The main plot, set nine years after Chip discovers and suppresses his obsession, has the anally retentive man's habit returning. Through an anonymous support group for addicts, Chip becomes acquainted with a local police detective named Russell Fox (Tyler Rice), who's obsessive in his own way—an alcoholic, still pining for his ex-wife (There's another important detail, held until the second act, that makes this personal for him). When a child goes missing from Chip's office, Russell suspects the deceptively ordinary man.

The mechanics of Chip's addiction don't make a bit of sense (Even when we see what happens to Chip's victims, Cornack visualizes the surreal scene literally, which further confuses matters). The bewildering physics and anatomical processes are really the only way we know this is supposed to be a comedy.
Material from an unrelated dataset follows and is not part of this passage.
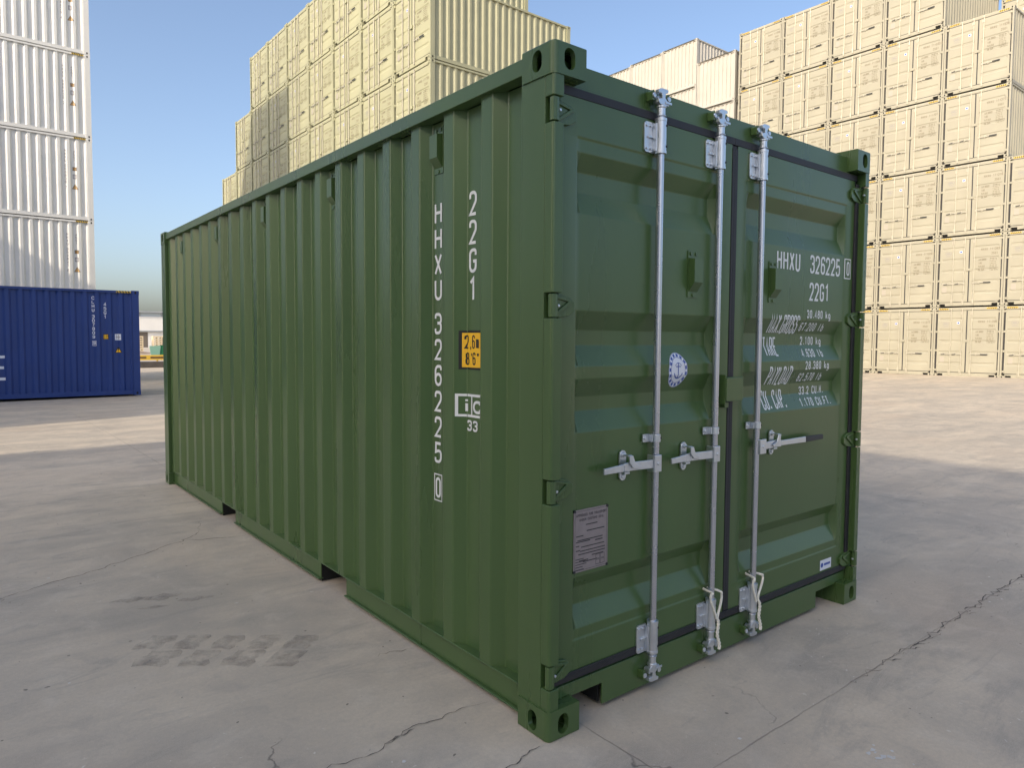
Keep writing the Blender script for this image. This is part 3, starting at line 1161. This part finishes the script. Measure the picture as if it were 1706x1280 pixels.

That disconnect might be the weirdest thing about this movie, which, again, is about a guy who becomes akin to a serial killer in the way he consumes people through his anus—and also, on a side note, develops superpowers in the process.

While the filmmakers' tonal experimentation is intriguing, it also puts up a huge barrier around the humor, from which it can't escape. We know we're watching a comedy, but Butt Boy is so intent on portraying this material with dread sincerity that the movie refuses to let us laugh at it or with it.